The future of Australia’s construction industry is prefabrication, said the University of Melbourne. The sector itself has the potential to grow to 15% in less than 10 years from no more than 6% in 2018. Within the same period, it can reach a market value of $30 billion and provide 20,000 new jobs. What makes prefabrication accessible in the Land Down Under?

Future-Proofing with Prefabrication?

Many reasons can justify the popularity of construction prefabrication, and two of these have something to do with future-proofing: sustainability and business survival. Australia has been at the forefront of championing sustainability, especially since it has a significant problem in waste management, water pollution, and climate change. It also needs to address the rising population, which can threaten the distribution of its resources. For many experts, prefabrication is sustainable because:

  • It promotes the use of more wood since steel and brick can make the structures difficult and heavy to transport.

  • It encourages the maximization of the available resources from the raw materials down to supplies such as nails and paint. If there are leftovers, they can use them for future projects.

  • It saves time since manufacturers build the structures off-site and the various parts simultaneously. It can reduce the time spent on traditional construction by half, according to Construction World.

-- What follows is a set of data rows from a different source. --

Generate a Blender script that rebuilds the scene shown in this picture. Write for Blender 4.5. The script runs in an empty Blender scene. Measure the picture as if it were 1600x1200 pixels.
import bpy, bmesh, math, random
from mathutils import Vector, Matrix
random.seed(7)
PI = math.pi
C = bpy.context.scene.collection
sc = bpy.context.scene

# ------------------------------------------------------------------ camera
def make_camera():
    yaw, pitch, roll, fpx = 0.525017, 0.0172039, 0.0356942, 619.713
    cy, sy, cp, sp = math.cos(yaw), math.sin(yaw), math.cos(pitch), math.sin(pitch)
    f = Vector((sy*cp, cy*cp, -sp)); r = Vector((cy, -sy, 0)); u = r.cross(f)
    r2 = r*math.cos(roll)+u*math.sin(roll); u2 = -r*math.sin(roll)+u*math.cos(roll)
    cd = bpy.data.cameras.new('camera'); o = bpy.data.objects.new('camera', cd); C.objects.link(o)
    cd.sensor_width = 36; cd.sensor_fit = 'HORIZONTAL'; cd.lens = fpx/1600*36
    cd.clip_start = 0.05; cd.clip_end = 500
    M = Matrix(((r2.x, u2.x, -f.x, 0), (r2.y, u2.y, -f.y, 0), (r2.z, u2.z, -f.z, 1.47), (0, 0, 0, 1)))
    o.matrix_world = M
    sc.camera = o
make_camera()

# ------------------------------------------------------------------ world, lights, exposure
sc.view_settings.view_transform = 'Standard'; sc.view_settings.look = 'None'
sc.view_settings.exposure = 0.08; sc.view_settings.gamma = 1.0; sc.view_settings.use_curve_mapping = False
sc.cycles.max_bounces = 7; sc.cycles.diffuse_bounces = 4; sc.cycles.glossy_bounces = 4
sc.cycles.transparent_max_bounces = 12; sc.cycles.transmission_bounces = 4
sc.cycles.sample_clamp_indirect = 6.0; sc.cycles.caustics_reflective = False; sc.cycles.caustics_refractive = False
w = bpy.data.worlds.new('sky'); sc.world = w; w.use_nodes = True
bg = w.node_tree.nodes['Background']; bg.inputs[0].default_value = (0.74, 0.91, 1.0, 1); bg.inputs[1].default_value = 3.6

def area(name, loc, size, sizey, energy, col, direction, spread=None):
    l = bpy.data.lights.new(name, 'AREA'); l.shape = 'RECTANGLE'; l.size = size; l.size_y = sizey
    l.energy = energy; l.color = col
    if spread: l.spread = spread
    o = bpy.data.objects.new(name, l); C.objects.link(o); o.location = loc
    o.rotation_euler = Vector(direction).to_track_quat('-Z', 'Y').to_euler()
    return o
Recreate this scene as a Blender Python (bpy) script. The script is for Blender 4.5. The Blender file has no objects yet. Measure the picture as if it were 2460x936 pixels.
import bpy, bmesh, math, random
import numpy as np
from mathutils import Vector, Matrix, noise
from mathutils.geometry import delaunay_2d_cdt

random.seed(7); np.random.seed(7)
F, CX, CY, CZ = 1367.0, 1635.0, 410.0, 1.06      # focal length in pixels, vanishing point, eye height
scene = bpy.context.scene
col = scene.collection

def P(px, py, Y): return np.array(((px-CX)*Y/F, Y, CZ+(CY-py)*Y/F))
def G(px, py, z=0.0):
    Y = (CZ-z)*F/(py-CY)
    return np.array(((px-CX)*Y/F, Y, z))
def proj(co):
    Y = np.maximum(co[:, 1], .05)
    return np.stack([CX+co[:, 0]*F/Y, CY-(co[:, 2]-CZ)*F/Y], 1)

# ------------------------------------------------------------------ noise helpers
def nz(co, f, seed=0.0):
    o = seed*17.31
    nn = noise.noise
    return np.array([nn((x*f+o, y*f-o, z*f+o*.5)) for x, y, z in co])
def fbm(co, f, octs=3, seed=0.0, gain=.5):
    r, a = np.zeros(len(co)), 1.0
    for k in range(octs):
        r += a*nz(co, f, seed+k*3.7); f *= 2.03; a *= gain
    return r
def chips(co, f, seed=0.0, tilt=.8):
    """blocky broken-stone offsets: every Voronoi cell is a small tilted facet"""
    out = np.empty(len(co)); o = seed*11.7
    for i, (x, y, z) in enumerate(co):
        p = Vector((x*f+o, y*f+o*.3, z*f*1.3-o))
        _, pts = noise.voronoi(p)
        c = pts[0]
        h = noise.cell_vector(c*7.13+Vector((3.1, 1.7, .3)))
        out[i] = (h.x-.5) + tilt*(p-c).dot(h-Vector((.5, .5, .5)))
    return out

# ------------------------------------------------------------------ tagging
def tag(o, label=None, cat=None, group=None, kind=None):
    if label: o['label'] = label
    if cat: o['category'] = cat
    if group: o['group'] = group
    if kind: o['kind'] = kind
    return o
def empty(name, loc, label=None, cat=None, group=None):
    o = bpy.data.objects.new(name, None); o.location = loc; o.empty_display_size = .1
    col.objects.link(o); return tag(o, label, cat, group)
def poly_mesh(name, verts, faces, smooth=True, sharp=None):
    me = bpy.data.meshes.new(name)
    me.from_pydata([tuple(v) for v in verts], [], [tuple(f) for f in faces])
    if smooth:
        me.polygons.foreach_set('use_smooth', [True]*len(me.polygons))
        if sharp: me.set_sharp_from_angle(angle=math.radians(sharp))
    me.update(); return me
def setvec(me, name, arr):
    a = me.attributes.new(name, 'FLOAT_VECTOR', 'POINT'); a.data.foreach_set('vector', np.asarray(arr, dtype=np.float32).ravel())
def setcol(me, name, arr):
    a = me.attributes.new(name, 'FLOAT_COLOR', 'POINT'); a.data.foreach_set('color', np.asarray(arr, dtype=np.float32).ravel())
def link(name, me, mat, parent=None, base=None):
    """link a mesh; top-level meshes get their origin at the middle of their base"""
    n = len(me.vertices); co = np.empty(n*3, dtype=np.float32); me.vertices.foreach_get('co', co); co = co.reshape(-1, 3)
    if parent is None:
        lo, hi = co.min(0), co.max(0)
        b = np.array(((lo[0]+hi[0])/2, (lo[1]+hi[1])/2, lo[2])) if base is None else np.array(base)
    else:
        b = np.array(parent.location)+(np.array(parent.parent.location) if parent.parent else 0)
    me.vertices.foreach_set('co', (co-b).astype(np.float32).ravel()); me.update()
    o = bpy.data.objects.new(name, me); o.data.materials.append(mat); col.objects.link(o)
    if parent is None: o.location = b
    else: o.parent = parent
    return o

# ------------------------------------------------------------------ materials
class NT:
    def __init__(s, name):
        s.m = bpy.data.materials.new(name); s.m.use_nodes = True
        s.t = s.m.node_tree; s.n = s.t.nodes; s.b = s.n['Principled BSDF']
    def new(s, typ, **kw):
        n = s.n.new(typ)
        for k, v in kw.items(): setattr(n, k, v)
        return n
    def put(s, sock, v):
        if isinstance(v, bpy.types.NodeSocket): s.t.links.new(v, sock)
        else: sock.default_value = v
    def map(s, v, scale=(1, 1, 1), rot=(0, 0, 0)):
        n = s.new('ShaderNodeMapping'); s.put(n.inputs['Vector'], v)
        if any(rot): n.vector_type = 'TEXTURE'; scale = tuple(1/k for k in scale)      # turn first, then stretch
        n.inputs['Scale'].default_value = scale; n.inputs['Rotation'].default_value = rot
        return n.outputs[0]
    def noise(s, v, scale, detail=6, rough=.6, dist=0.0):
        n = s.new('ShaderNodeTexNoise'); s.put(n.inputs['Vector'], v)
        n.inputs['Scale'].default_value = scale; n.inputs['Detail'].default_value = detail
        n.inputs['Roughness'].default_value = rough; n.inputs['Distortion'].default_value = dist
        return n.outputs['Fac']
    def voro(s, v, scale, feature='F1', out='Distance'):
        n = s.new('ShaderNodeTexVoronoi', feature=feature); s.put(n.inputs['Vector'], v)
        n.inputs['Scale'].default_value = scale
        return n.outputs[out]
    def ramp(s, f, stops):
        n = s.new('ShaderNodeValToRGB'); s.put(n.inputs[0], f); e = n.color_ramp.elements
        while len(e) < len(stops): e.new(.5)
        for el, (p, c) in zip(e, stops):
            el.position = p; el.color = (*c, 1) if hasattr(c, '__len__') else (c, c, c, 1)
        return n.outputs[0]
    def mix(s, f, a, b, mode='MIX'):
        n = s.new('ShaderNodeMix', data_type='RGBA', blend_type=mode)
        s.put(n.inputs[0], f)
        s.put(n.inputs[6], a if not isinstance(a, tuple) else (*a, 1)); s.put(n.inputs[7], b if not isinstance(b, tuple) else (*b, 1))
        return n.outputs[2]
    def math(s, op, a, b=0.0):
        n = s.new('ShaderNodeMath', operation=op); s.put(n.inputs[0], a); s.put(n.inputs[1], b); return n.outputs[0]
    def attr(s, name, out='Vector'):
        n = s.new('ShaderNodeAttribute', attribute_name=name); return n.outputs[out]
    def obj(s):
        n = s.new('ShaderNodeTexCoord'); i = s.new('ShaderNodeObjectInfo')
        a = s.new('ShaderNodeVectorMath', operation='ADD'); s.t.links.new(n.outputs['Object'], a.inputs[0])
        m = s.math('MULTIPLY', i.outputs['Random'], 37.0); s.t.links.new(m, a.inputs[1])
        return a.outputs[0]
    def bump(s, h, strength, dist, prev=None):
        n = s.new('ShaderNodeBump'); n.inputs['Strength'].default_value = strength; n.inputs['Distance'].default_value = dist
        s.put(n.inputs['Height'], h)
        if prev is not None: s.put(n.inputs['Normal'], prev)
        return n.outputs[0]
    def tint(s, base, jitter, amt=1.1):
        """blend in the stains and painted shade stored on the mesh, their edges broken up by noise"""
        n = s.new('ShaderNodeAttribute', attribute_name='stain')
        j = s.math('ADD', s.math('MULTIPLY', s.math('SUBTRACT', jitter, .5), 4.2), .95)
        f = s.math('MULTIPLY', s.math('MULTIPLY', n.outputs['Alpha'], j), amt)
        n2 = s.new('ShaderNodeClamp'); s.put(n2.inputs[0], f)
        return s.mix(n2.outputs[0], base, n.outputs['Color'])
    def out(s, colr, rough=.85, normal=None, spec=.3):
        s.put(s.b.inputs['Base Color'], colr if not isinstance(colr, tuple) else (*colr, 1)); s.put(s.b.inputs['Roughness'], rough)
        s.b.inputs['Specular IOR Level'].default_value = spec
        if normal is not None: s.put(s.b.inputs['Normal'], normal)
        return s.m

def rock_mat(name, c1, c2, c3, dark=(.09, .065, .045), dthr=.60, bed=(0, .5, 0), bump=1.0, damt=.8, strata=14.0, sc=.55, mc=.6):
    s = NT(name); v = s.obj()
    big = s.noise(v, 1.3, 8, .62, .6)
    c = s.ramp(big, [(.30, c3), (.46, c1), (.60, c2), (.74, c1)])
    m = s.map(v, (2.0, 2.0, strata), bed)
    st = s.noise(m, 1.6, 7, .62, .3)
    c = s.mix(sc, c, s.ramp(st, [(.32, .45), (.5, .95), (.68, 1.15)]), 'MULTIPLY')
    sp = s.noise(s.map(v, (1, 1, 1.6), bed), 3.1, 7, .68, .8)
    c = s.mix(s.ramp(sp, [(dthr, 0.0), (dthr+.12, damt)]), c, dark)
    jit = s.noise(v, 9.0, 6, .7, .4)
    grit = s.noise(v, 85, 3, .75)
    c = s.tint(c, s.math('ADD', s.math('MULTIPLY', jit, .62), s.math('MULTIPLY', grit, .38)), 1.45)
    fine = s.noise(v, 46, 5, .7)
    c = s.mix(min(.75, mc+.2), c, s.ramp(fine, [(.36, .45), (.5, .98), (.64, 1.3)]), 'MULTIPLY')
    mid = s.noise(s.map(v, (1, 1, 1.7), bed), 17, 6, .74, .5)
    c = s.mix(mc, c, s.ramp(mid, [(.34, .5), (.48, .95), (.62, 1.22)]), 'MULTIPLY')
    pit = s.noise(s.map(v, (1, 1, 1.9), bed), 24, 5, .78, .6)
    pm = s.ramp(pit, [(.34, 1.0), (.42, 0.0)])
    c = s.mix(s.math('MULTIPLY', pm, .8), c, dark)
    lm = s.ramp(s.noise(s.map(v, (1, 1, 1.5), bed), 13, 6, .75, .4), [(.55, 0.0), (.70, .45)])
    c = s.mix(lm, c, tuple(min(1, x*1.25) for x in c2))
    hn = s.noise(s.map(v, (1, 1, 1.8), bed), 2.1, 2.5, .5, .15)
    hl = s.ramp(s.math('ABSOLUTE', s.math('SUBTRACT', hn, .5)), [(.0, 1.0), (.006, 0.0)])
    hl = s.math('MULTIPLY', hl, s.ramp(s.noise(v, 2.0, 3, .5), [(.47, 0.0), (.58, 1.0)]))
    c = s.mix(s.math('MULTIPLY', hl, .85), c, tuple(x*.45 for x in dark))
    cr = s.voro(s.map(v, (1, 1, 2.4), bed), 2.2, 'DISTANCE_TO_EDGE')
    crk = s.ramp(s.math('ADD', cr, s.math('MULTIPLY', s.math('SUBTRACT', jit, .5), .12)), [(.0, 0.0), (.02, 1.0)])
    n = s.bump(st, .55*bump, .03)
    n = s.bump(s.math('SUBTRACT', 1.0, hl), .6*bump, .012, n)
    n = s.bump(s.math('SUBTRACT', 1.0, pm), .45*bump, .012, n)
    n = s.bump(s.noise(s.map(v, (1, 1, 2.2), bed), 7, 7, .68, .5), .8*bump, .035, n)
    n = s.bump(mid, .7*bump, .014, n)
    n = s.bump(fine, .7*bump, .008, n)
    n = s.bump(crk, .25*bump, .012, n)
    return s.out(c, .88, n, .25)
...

  • It inspires manufacturers to take advantage of the available resources and local hardware suppliers, which lower raw material costs and indirectly contribute to reduced carbon emissions.

It can also help construction businesses thrive in plenty of ways. They can be versatile with their design, from tiny prefab homes to several-stories office buildings. The time savings will allow them to take on more projects at any given time. Simultaneous construction can also help them make the most of their team as the country still deals with a shortage of skilled workers.

Facing the Challenges

prefabricated home

In spite of the promise of prefabrication, less than 5% of properties in Australia are prefab. It means barriers to its growth are present. One of the biggest challenges of this construction method is the high risk of miscalculations. If the constructed parts don’t match the dimensions of the terrain or space, the project has the likelihood to fail tragically.

In some cases, prefabrication may be not only expensive but also not environment-friendly. For example, it may require multiple trips to bring large parts to the site. Some clients may find prefabrication lacking in personalization or detail. A number of them may prefer to modify designs as the project comes along. Currently, housing costs, especially in major cities such as Sydney, have been falling fast. Residential clients may not see the merit of building a prefab home, which is known for cost savings.

Prefabrication still has a long way to go to be as widely accepted as the traditional method of construction, but there’s no doubt more people, from developers to residential clients, are paying attention. With more education, better techniques, and innovations, prefabrication can truly future-proof Australia’s sustainability and the construction industry.